By 1284 Nicola was dead. Between the Perugia fountain and this date, Giovanni, alone or in company with his father, had carved the sculpture for the outside of the Pisa Baptistery (now in the Museo Nazionale). Here for the first time in Tuscany a scheme of monumental statuary was incorporated into architecture. Giovanni developed this much further in Siena, where from 1284 onwards he designed the façade of the cathedral and carried out much of the sculptural decoration (some of the figures have been transferred to the cathedral museum and a magnificent fragment is in the Victoria and Albert Museum).
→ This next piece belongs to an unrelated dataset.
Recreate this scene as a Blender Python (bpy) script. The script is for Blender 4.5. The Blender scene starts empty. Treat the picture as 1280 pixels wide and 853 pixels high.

It is the most richly decorated of all the great Italian
Gothic
cathedral façades, and the statuary has tremendous energy and inner life. Giovanni's last two great works were pulpits for S. Andrea, Pistoia (1300–1), and Pisa Cathedral (1302–10). They are modelled on those of his father, but more elegant in style (showing French Gothic influence) and also more emotionally charged. The Pisa pulpit was damaged in a fire in 1599, then dismantled and reassembled, some parts being dispersed; several museums, including the Metropolitan Museum, New York, have fragments that are said to come from it. Giovanni also made a number of free-standing statues, the best known of which is the
Madonna and Child
on the altar of the Arena Chapel in Padua (
c.
1305). Its grandeur and humanity suggests a close kinship with Giotto, amid whose celebrated frescos it stands.